Johnny Boyce was only five years of age, when he first started tickling the ivories. John was trained on the piano for approximately 3 years before converting to the piano accordion. Boyce's parents, bith which are from Donegal, in the Northwest of Ireland, wanted John to pursue traditional Irish music and before long, he became a student of Jimmy Early, a widely known ceili-dance accordionist, from the Bronx in New York. Soon after that, John's parents introduced him to the button-accordion, under the instruction of the Irish-renowned multi-instrumentalist, Martin Mulvilhill. The accordian became the foundation for John's Celtic flavor. John had soon stopped taking accordion lessons but not before claiming a few trophies in various music competitions.
John, who grew up in the Upper Darby, a suburb of Philadelphia, further developed his piano skills on his own. Coming from an Irish and music-oriented family, most of his performances were to provide entertainment at family gatherings. By the time he was 15, John had acquired a spot, playing keyboards and accordion, in the Vince Gallagher Band. It was in this band that John was first introduced to the recording studio. It was a big deal for Boyce at that age. John remembers, "I couldn't believe it, I was 16, in High School, and on vinyl, all at the same time". This band also brought John on his first overseas tour where they performed 18 gigs throughout Ireland.
In 1987, Boyce formed an Irish pop-band with drummer, Patsy Ward, called "The Atlantic Connection", which had a successful 4-year run in the Greater Delaware Valley.
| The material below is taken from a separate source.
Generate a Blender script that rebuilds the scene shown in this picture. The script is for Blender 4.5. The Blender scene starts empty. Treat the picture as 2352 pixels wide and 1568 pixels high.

For the next year or so, he began playing around the East Coast at many Scottish and Irish festivals. This gave Boyce the opportunity to perform with Scottish tenor and TV personality, Peter Morrison, and also pianist Peggy O'Keefe, the music director of BBC television. During this time, Boyce landed a spot on MTV's short-lived "HA Network" with actor Dennis Leary, and a gig at Disneyworld's Epcot Center. Soon after that, Boyce had planned to direct himself toward the "rock'n'roll" scene.
It was at this time when he was first approached about joining "Blackthorn". Although he was a life-long friend of John McGroary, and had met Paul Moore earlier that year, Boyce turned them down. "I just wanted a change from the Irish music for a while", Boyce states. But Boyce had agreed to play with Blackthorn for a month, or so, until they found someone else. "That month is now approaching 7 years", says Boyce. Boyce is glad it turned out the way it did. "The energy and feedback from the audience is much more powerful than I could have ever imagined", said Boyce. It is very rare that we don't have fun as a band. We are a team."
While performing, it is very obvious that Elton John and Billy Joel, are two of John's favorite musicians, and have influenced his piano-style a great deal. He was also influenced by Billy Paine of "Little Feat", Jackson Browne, Paul Brady, and Irish singer-songwriter, Liam Reilly. Reilly wrote "Streets of New York," and "Summer In Dublin," two songs that Blackthorn often perform.
"Blackthorn" has a brand new recording entitled The Other Side, being released in November 1998. Boyce is very proud of Blackthorn's greatest accomplishment. Every track on The Other Side consists of the original music of Blackthorn. "It is very exciting to experience the transformation of - scribble on a post-it - into an incredible audio track on a CD. This is our music, and we are proud of it", says Boyce. Currently, John Boyce has appeared as a guest musician on more than 12 recordings. Last summer, Boyce changed hats and took on a new project, and produced an album for the new group, The Foggy Dew.